> **What is asked**:
Leaving out every picture, retype the lines below from the top through the one that contains "m_ = MB(); x = P(363, 0, dW).x;".

> **Provided data**:
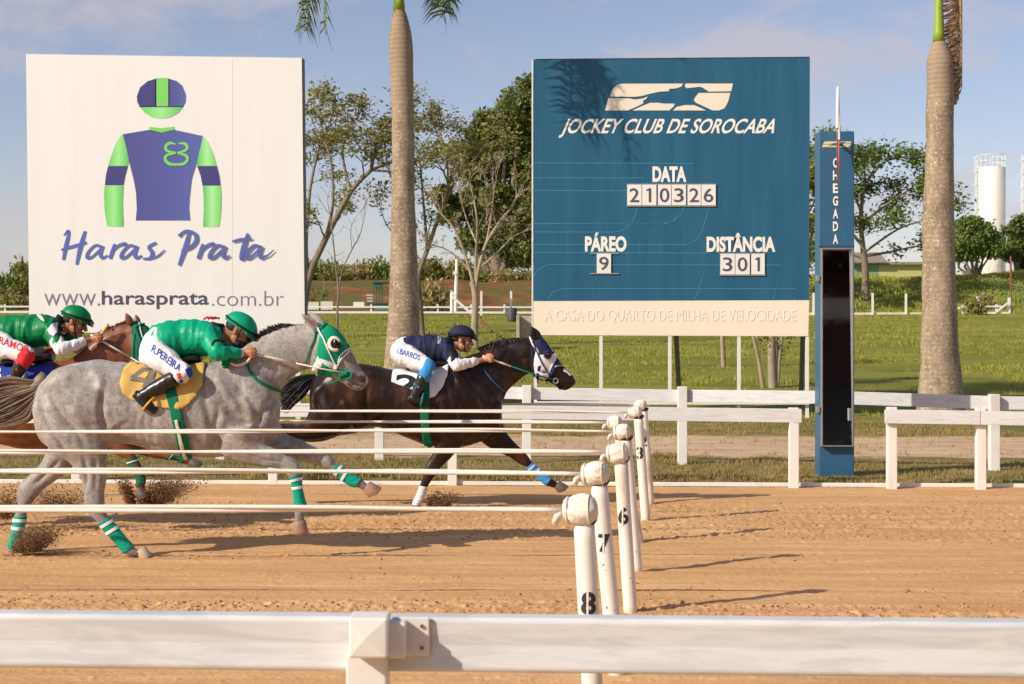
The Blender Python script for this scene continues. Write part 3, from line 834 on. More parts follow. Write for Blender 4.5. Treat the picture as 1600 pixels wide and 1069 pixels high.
strokes('lettering', Zs([([(186, 716), (200, 699), (203, 712), (193, 757), (184, 805)], [6, 8, 11, 14, 10]), ([(263, 700), (246, 758), (232, 822)], [10, 15, 9]), ([(176, 768), (215, 757), (268, 742)], [7, 11, 8])]
   + A(262, 800)+Rr(348, 800)+A(386, 800)
   + [([(520, 742), (494, 757), (506, 778), (498, 798), (472, 800)], [8, 10, 12, 10, 6]), ([(500, 800), (526, 790), (551, 768)], [6, 6, 4])]
   + [([(606, 722), (618, 704), (640, 700)], [5, 8, 9]), ([(640, 703), (626, 757), (603, 824)], [9, 14, 9]), ([(600, 716), (630, 700), (662, 712), (664, 738), (640, 762), (612, 770)], [6, 10, 12, 13, 11, 7])]
   + Rr(668, 800)+A(706, 800)
   + [([(853, 708), (838, 755), (828, 800), (846, 796)], [8, 14, 10, 4]), ([(796, 738), (828, 730), (868, 728)], [7, 9, 7])]
   + A(838, 800)+[([(905, 795), (925, 788), (947, 768)], [6, 6, 4])]), dp, M_PVIO, wb)
stext('www.', 69, 156, 459, 478, dp, M_PGREY, wb, bold=-.012)
stext('harasprata', 159, 326, 454.5, 483, dp, M_PINK, wb, bold=.012)
stext('.com.br', 331, 443, 454.5, 478, dp, M_PGREY, wb, bold=-.014)
# sheet joint
m_ = MB(); x = P(363, 0, dW).x; m_.box(x-.002, x+.002, dW-.003, dW, P(0, 89, dW).z-6, P(0, 91, dW).z); m_.build('joint', plain('joint', (.70, .67, .63), .6), wb)

# ---- blue race board
dB = 34.6
def board_mat():
    m, nt, b, L = nmat('blue banner'); v = geo_pos(nt, (2.2, 1, .18))
    col = ramp(nt, nz(nt, v, 1.6, 6, .6), [(.3, (.022, .105, .190)), (.7, (.030, .130, .222))])
    col = mixc(nt, rng(nt, nz(nt, v, 5, 5, .6), .55, .75, 0, .16), col, (.10, .20, .28))
    L(col, b.inputs['Base Color']); b.inputs['Specular IOR Level'].default_value = .22; b.inputs['Roughness'].default_value = .45
    bump(nt, b, nz(nt, geo_pos(nt, (1.5, 1, .25)), 1.1, 3, .5), .3, .06); return m
M_BOARD = board_mat()
M_CREAM = plain('cream banner', (.90, .79, .62), .5, .02, .6, .1, 1.2, .03, stretch=(2, 1, .3))
M_PALE = plain('pale lettering', (.92, .87, .76), .5, .02)
M_WLET = plain('white lettering', (.86, .84, .78), .5, .02)
M_CYAN = plain('cyan line', (.055, .30, .42), .5, .02)
M_PANEL = plain('white number plate', (.84, .81, .74), .5, .03, dirt=(.5, .45, .38), dirtamt=.1)
M_DIG = plain('slate digits', (.075, .08, .14), .5, .05)
M_HOLD = plain('plate rail', (.45, .42, .38), .5, .1, metal=.3)
bb = empty('billboard', (P(1048, 0, dB).x, dB, 0), 'tall blue race board with cream foot strip, showing date, race and distance', 'billboard')
K = 12
q0 = [P(833.5+(1265.5-833.5)*i/K, 94+(90-94)*i/K+(.9 if i % 2 else 0), dB) for i in range(K+1)]; q1 = [P(1264.3, 469, dB), P(833.5, 470.5, dB)]
m_ = MB(); pol = q0+q1; n = len(pol); vs = pol+[v+Vector((0, .10, 0)) for v in pol]
m_.add(vs, [tuple(range(n))[::-1], tuple(range(n, 2*n))]+[(i, (i+1) % n, (i+1) % n+n, i+n) for i in range(n)]); m_.build('panel', M_BOARD, bb)
m_ = MB(); pol = [P(833.5, 470.7, dB), P(1264.3, 469.2, dB), P(1263, 525.5, dB), P(834, 523.5, dB)]; vs = pol+[v+Vector((0, .10, 0)) for v in pol]
m_.add(vs, [(0, 3, 2, 1), (4, 5, 6, 7)]+[(i, (i+1) % 4, (i+1) % 4+4, i+4) for i in range(4)]); m_.build('foot_strip', M_CREAM, bb)
m_ = MB(); m_.add([P(834, 92, dB)+Vector((0, .01, 0)), P(1266, 88.5, dB)+Vector((0, .01, 0)), P(1266, 88.5, dB)+Vector((0, .12, 0)), P(834, 92, dB)+Vector((0, .12, 0)), P(834, 96, dB)+Vector((0, .102, 0)), P(1266, 92, dB)+Vector((0, .102, 0))], [(0, 1, 2, 3), (3, 2, 5, 4)]); m_.build('top_flashing', M_FRAMEW, bb)
m_ = MB(); a = P(833, 0, dB).x; m_.box(a-.03, a+.0, dB-.004, dB+.1, P(0, 523, dB).z, P(0, 94, dB).z); m_.build('edge_trim', M_FRAMEW, bb)
for px in (836.5, 939, 1046.5, 1154.5, 1261):
    m_ = MB(); x = P(px, 0, dB+.05).x; m_.box(x-.034, x+.034, dB+.01, dB+.08, -.3, P(0, 524, dB).z); m_.build('leg', M_FRAMEW, bb)
m_ = MB(); m_.box(P(834, 0, dB).x, P(1264, 0, dB).x, dB-.06, dB-.01+.015, P(0, 632, dB).z, P(0, 627, dB).z); m_.build('cross_bar', M_FRAMEW, bb)
for px, px2 in ((1056, 1062), (1255, 1251)):
    m_ = MB(); m_.tube([P(px, 510, dB+.3), P(px2, 634, dB+1.6)], .055, 8); m_.build('rear_strut', M_DARKST, bb)
Y = lambda x, y: (820+x/3.478, 70+y/3.478)
Y2 = lambda x, y: (820+x/3.478, 340+y/3.478)
dl = dB-.007
logo = [[(465, 275), (472, 252), (482, 236), (500, 220), (525, 212), (860, 211), (850, 228), (822, 237), (785, 240), (783, 252), (735, 255), (680, 266), (640, 278), (600, 283), (465, 282)],
 [(455, 290), (570, 292), (600, 298), (640, 292), (668, 282), (663, 292), (645, 302), (642, 320), (600, 340), (560, 357), (436, 357)],
 [(585, 357), (640, 332), (680, 316), (720, 315), (760, 320), (815, 320), (810, 335), (785, 357)],
 [(805, 357), (825, 338), (870, 328), (920, 328), (960, 345), (985, 357)],
 [(945, 262), (1000, 262), (1117, 262), (1105, 310), (1085, 345), (1055, 357), (1020, 357), (930, 315), (918, 300), (930, 280)],
 [(875, 211), (1131, 211), (1122, 253), (1000, 255), (970, 235), (950, 228), (920, 232), (880, 236), (868, 225)]]
M_LOGO = plain('cream print', (.84, .76, .62), .5, .02)
def logo_mesh(f, d, parent):
    m_ = MB()
    for poly in logo:
        r = catmull([list(p) for p in poly+[poly[0]]], 2) if False else poly
        m_.add([P(*f(*p), d) for p in r], [tuple(range(len(r)))])
    me = m_.mesh('emblem'); bm = bmesh.new(); bm.from_mesh(me); bmesh.ops.triangulate(bm, faces=bm.faces); bm.to_mesh(me); bm.free()
    return link('horse_emblem', me, M_LOGO, parent)
logo_mesh(Y, dl, bb)
stext('JOCKEY CLUB DE SOROCABA', 872, 1206, 185.5, 215.5, dl, M_WLET, bb, lean=.42, bold=.02)
stext('DATA', 1019.5, 1072.5, 260, 284.5, dl, M_WLET, bb, bold=.045)
stext('PÁREO', 914, 979, 363.5, 393.5, dl, M_WLET, bb, bold=.045)
stext('DISTÂNCIA', 1104, 1211.5, 364, 394, dl, M_WLET, bb, bold=.045)
stext('A CASA DO QUARTO DE MILHA DE VELOCIDADE', 851, 1244, 484, 505, dl, M_PALE, bb)
def plates(chars, x0, x1, y0, y1, gaps=()):
    n = len(chars); w = (x1-x0)/n
    for i, ch in enumerate(chars):
        a, b = x0+w*i+.5, x0+w*(i+1)-.5
        if i in gaps: a += 1.6
        m_ = MB(); pa, pb = P(a, y1, dB), P(b, y0, dB); m_.box(pa.x, pb.x, dB-.03, dB-.004, pa.z, pb.z); p = m_.build('number_plate', M_PANEL, bb)
        cw = w*(.30 if ch == '1' else .64); cxm = (a+b)/2; ch_h = (y1-y0)*.68
        ym, hh = (y0+y1)/2, ch_h/2
        if ch == '1': sheet([(cxm-.5, ym-hh), (cxm+3, ym-hh), (cxm+3, ym+hh), (cxm-.6, ym+hh), (cxm-.6, ym-hh+3), (cxm-4, ym-hh+4.6), (cxm-4, ym-hh+2.2)], dB-.036, 'digit', M_DIG, p); continue
        stext(ch, cxm-cw/2, cxm+cw/2, (y0+y1)/2-ch_h/2, (y0+y1)/2+ch_h/2, dB-.036, M_DIG, p, 'digit', bold=.006)
plates('210326', 979.5, 1118.5, 289, 321, (2, 4)); plates('9', 932, 955, 396.5, 427); plates('301', 1125, 1195, 397, 429, (2,))
m_ = MB()
for x0, x1, y in ((979, 1119, 322), (979, 1119, 288), (922, 967, 396), (922, 967, 427.5), (1124, 1196, 430), (1124, 1196, 396)):
    a, b = P(x0, y, dB), P(x1, y, dB); m_.box(a.x, b.x, dB-.026, dB-.002, a.z-.012, a.z+.006)
m_.build('plate_rail', M_HOLD, bb)
def arc(cx, cy, r, a0, a1, rx=None):
    return [(cx+(rx or r)*math.cos(math.radians(a0+(a1-a0)*i/8)), cy+r*math.sin(math.radians(a0+(a1-a0)*i/8))) for i in range(9)]
lines = [[Y(48, 642), Y(915, 645), Y(878, 860), Y(850, 920), Y(810, 958), Y(750, 971), Y(48, 971)], [Y(48, 723), Y(648, 724), Y(641, 760)], [Y(48, 792), Y(552, 793)],
 [Y(610, 880), Y(600, 930), Y(575, 975), Y(530, 1009), Y(480, 1018), Y2(52, 78)], [Y2(820, 0), Y2(800, 22), Y2(760, 33), Y2(50, 34)], [Y(1000, 880), Y2(985, 0), Y2(970, 60), Y2(935, 120), Y2(880, 148), Y2(50, 146)],
 [Y2(50, 189), Y2(998, 193), Y2(960, 340), Y2(940, 410), Y2(918, 447)], [Y2(48, 320), Y2(70, 285), Y2(120, 256), Y2(1395, 258), Y2(1350, 447)], [Y2(125, 445), Y2(150, 405), Y2(210, 385), Y2(1478, 387), Y2(1462, 445)]]
m_ = MB()
for l in lines:
    o = band(l, .85); n = len(l); m_.add([P(*p, dB-.004) for p in o], [(i, i+1, 2*n-2-i, 2*n-1-i) for i in range(n-1)])
m_.build('line_pattern', M_CYAN, bb)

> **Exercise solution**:
The Blender Python script for this scene continues. Write part 3, from line 834 on. More parts follow. Write for Blender 4.5. Treat the picture as 1600 pixels wide and 1069 pixels high.
strokes('lettering', Zs([([(186, 716), (200, 699), (203, 712), (193, 757), (184, 805)], [6, 8, 11, 14, 10]), ([(263, 700), (246, 758), (232, 822)], [10, 15, 9]), ([(176, 768), (215, 757), (268, 742)], [7, 11, 8])]
   + A(262, 800)+Rr(348, 800)+A(386, 800)
   + [([(520, 742), (494, 757), (506, 778), (498, 798), (472, 800)], [8, 10, 12, 10, 6]), ([(500, 800), (526, 790), (551, 768)], [6, 6, 4])]
   + [([(606, 722), (618, 704), (640, 700)], [5, 8, 9]), ([(640, 703), (626, 757), (603, 824)], [9, 14, 9]), ([(600, 716), (630, 700), (662, 712), (664, 738), (640, 762), (612, 770)], [6, 10, 12, 13, 11, 7])]
   + Rr(668, 800)+A(706, 800)
   + [([(853, 708), (838, 755), (828, 800), (846, 796)], [8, 14, 10, 4]), ([(796, 738), (828, 730), (868, 728)], [7, 9, 7])]
   + A(838, 800)+[([(905, 795), (925, 788), (947, 768)], [6, 6, 4])]), dp, M_PVIO, wb)
stext('www.', 69, 156, 459, 478, dp, M_PGREY, wb, bold=-.012)
stext('harasprata', 159, 326, 454.5, 483, dp, M_PINK, wb, bold=.012)
stext('.com.br', 331, 443, 454.5, 478, dp, M_PGREY, wb, bold=-.014)
# sheet joint
m_ = MB(); x = P(363, 0, dW).x; m_.box(x-.002, x+.002, dW-.003, dW, P(0, 89, dW).z-6, P(0, 91, dW).z); m_.build('joint', plain('joint', (.70, .67, .63), .6), wb)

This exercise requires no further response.